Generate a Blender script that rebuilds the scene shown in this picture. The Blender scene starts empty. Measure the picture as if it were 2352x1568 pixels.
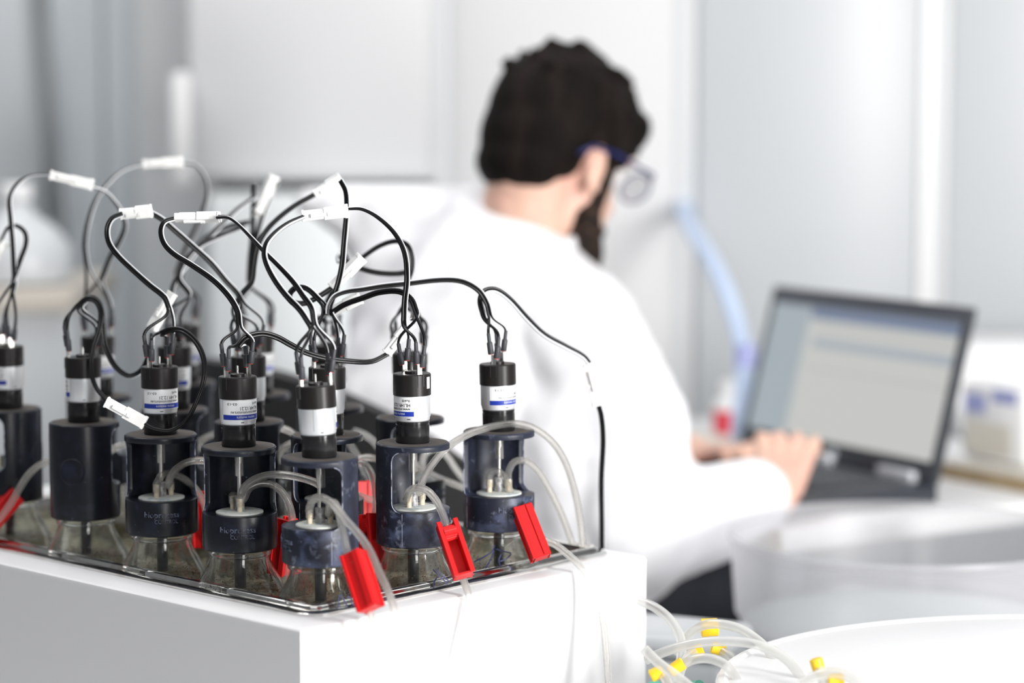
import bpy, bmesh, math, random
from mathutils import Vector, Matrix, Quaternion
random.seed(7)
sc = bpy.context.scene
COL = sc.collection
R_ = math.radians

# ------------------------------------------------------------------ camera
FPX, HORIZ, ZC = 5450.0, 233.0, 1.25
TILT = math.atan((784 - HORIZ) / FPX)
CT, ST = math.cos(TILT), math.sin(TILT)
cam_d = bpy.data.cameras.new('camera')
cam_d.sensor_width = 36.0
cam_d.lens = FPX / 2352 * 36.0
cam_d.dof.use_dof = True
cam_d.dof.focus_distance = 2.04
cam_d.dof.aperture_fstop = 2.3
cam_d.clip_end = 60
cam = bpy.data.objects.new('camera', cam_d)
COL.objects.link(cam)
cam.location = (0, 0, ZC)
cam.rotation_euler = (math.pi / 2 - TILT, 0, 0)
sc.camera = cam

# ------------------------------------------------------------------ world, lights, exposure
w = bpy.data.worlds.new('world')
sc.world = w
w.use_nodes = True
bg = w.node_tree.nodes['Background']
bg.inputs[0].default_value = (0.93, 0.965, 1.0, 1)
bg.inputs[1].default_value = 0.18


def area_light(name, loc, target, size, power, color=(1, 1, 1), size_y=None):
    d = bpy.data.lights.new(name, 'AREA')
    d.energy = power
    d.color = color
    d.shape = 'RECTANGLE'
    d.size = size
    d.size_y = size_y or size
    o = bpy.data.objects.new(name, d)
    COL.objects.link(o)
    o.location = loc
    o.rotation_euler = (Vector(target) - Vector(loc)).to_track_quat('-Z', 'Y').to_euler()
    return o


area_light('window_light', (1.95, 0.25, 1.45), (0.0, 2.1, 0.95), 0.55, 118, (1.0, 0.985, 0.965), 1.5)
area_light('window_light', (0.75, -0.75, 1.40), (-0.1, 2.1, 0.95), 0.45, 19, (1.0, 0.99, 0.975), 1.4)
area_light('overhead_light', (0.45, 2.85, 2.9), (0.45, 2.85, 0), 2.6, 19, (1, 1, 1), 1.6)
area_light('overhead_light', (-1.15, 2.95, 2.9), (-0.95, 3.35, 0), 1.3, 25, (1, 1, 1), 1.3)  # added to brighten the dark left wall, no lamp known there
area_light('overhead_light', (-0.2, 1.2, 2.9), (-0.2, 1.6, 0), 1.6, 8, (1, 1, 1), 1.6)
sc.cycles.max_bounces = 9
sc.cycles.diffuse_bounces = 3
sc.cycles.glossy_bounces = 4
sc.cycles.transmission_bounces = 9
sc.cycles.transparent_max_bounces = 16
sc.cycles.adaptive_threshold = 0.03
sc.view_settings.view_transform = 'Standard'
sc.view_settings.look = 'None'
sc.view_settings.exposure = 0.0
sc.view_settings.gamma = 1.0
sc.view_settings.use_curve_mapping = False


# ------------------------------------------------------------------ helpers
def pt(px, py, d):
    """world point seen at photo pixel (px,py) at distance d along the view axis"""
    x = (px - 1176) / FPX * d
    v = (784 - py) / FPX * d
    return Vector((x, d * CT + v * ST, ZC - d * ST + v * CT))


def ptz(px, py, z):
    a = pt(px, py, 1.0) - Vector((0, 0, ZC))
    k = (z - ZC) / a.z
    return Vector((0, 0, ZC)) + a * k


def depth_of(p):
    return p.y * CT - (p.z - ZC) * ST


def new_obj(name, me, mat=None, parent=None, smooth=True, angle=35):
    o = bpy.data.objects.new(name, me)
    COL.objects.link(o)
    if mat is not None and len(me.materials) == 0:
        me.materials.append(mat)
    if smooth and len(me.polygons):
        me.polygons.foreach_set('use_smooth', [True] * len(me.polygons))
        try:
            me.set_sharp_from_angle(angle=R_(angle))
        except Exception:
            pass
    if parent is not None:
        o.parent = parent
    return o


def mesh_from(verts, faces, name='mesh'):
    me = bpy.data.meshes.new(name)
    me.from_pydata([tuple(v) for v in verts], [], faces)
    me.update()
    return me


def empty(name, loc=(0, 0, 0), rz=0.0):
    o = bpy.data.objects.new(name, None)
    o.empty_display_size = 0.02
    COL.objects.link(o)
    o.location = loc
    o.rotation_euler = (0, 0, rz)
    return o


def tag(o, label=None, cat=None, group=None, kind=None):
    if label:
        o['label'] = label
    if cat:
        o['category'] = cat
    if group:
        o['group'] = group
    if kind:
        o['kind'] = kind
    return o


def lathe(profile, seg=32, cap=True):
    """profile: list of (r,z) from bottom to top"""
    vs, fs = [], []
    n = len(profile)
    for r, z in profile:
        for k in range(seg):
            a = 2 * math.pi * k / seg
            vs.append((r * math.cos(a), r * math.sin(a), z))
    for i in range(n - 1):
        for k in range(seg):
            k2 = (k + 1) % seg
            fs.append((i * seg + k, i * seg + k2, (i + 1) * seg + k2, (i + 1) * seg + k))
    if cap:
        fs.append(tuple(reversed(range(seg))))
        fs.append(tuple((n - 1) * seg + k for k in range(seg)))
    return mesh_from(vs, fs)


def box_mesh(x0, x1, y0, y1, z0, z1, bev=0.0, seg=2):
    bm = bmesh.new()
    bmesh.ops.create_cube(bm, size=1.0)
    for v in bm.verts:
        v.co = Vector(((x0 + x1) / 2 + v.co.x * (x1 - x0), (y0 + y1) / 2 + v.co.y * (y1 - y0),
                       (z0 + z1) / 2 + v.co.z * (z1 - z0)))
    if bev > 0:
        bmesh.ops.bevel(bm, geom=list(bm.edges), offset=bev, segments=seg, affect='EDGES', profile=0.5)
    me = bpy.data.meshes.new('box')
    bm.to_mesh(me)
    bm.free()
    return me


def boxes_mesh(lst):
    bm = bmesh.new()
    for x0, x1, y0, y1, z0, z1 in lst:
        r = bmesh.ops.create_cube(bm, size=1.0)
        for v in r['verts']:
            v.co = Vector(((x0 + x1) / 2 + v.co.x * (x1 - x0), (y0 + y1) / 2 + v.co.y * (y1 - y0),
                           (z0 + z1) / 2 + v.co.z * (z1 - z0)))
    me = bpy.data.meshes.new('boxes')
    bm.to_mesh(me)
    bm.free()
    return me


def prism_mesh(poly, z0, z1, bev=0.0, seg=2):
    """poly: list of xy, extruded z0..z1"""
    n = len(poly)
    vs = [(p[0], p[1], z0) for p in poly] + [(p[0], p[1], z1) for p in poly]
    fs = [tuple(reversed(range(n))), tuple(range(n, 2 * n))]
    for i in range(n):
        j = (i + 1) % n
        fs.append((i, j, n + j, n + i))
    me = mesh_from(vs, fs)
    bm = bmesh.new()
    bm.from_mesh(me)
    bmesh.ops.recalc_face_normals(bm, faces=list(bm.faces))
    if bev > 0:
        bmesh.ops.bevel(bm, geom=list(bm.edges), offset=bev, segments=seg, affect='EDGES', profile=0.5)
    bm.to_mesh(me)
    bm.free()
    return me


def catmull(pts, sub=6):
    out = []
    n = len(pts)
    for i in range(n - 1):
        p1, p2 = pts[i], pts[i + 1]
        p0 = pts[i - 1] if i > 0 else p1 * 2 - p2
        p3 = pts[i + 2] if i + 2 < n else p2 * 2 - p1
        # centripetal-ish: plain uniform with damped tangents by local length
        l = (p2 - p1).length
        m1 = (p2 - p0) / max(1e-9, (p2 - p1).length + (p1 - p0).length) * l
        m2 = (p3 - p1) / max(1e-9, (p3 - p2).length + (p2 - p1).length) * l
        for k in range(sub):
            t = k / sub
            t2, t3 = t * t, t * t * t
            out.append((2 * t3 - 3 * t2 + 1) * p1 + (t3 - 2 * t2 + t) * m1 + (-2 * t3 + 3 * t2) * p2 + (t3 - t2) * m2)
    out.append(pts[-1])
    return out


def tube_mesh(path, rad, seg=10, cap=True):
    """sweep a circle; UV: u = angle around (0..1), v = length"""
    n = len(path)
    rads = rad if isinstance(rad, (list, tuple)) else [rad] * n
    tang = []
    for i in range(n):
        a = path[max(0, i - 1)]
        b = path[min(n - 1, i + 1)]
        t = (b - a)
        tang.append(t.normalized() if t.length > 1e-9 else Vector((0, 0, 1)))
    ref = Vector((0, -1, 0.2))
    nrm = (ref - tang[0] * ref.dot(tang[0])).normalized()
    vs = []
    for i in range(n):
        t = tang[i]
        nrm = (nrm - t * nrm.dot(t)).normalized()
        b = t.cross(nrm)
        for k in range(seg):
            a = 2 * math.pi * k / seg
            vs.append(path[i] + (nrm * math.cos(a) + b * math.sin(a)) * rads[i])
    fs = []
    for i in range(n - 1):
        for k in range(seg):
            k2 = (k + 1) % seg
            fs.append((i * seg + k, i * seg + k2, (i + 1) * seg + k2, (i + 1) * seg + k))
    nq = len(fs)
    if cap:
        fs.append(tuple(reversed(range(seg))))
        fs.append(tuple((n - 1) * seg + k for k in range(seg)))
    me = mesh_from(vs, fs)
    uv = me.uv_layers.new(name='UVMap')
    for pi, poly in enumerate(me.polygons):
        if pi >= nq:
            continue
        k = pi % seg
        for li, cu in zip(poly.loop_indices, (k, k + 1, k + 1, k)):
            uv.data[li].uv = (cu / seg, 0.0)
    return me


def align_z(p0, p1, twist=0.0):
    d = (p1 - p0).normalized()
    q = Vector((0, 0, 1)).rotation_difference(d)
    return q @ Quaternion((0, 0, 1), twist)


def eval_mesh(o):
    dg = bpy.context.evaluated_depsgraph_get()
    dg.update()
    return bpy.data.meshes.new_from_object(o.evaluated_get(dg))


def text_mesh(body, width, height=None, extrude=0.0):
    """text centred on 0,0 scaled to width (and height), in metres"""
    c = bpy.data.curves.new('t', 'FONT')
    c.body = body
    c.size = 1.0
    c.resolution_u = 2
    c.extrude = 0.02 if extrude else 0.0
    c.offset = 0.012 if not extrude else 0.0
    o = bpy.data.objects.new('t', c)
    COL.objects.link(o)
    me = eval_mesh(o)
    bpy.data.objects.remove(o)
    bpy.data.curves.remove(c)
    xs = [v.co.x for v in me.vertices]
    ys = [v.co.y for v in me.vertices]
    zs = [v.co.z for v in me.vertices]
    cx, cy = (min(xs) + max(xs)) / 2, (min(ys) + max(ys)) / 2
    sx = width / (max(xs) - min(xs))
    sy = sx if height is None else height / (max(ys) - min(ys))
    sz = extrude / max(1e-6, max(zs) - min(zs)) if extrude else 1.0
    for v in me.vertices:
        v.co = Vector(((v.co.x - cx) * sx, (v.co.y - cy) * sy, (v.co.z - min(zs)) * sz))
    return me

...

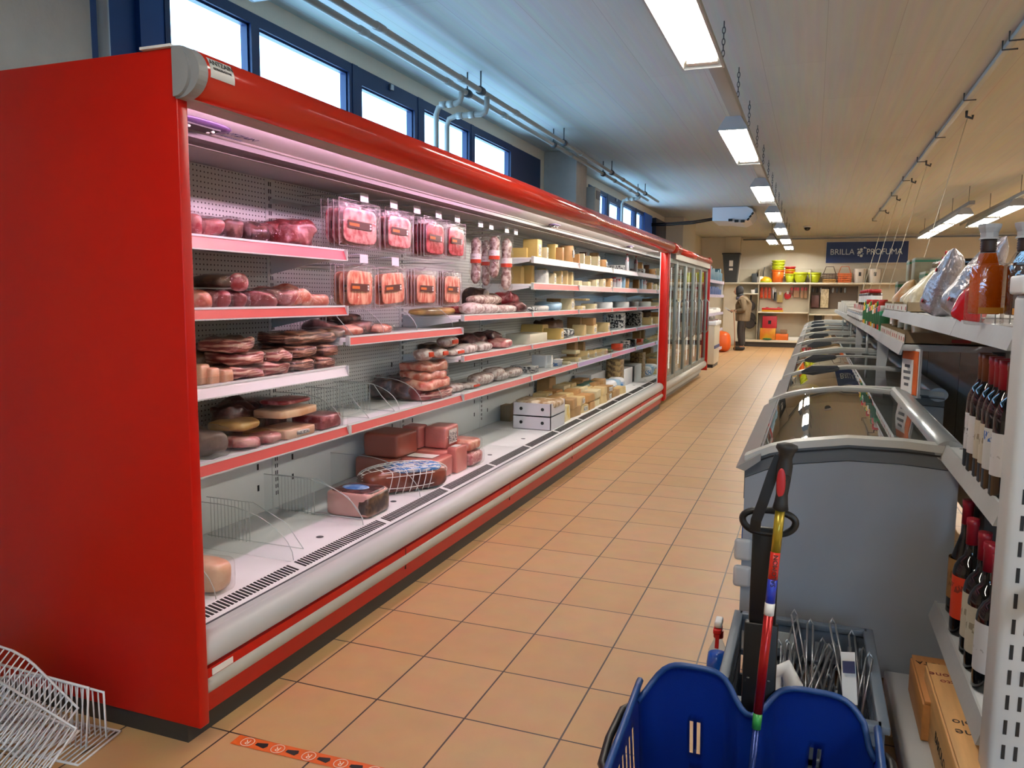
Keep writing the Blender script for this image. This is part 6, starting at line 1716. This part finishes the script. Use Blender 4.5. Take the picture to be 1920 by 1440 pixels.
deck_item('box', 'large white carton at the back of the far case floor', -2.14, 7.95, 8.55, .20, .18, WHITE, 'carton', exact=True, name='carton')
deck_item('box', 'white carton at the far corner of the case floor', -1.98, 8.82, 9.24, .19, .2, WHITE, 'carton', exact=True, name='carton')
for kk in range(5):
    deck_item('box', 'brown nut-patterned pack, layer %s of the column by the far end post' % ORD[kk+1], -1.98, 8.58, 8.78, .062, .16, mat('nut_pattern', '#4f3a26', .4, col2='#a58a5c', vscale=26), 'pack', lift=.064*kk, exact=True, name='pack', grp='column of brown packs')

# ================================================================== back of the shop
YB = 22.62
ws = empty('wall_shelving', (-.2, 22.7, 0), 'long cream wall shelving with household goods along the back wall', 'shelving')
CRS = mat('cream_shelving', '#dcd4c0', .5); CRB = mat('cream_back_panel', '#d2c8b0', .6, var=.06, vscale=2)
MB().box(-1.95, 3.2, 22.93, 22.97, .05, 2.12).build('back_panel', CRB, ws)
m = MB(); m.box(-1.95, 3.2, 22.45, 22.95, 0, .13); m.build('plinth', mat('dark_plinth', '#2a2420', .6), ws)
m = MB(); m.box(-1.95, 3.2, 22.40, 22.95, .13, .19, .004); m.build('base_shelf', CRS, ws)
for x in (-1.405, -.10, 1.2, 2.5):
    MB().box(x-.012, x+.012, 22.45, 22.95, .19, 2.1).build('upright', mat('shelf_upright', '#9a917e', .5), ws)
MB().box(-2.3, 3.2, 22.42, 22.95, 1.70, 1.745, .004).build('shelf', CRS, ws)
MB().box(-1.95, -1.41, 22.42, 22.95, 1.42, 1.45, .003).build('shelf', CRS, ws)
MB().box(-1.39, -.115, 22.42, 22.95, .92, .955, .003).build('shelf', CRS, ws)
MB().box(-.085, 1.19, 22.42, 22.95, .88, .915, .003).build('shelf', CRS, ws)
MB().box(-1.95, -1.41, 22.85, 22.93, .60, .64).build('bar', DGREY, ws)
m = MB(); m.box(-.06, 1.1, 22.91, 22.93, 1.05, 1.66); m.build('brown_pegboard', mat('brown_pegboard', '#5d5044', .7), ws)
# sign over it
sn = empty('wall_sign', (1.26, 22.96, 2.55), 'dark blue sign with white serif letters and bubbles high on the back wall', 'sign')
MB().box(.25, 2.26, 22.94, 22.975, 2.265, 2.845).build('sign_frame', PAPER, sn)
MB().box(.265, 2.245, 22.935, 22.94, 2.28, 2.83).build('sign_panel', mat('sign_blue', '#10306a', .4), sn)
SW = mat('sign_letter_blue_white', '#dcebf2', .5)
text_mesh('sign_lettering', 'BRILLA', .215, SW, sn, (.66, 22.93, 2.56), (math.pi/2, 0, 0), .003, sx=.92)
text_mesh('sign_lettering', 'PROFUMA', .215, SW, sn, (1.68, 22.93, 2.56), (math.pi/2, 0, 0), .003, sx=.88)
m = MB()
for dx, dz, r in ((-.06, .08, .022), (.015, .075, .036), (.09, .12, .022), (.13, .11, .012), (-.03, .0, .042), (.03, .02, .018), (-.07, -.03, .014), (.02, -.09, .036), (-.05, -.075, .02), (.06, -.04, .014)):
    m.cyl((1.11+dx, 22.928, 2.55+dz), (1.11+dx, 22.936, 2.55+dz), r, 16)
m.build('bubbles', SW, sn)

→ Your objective
Give again, word for word, the lines starting at the line that has "Keep writing the" and ending at the line that has "deck_item('box', 'brown nut-patterned", with both of those lines included and nothing else.

→ Problem solution
Keep writing the Blender script for this image. This is part 6, starting at line 1716. This part finishes the script. Use Blender 4.5. Take the picture to be 1920 by 1440 pixels.
deck_item('box', 'large white carton at the back of the far case floor', -2.14, 7.95, 8.55, .20, .18, WHITE, 'carton', exact=True, name='carton')
deck_item('box', 'white carton at the far corner of the case floor', -1.98, 8.82, 9.24, .19, .2, WHITE, 'carton', exact=True, name='carton')
for kk in range(5):
    deck_item('box', 'brown nut-patterned pack, layer %s of the column by the far end post' % ORD[kk+1], -1.98, 8.58, 8.78, .062, .16, mat('nut_pattern', '#4f3a26', .4, col2='#a58a5c', vscale=26), 'pack', lift=.064*kk, exact=True, name='pack', grp='column of brown packs')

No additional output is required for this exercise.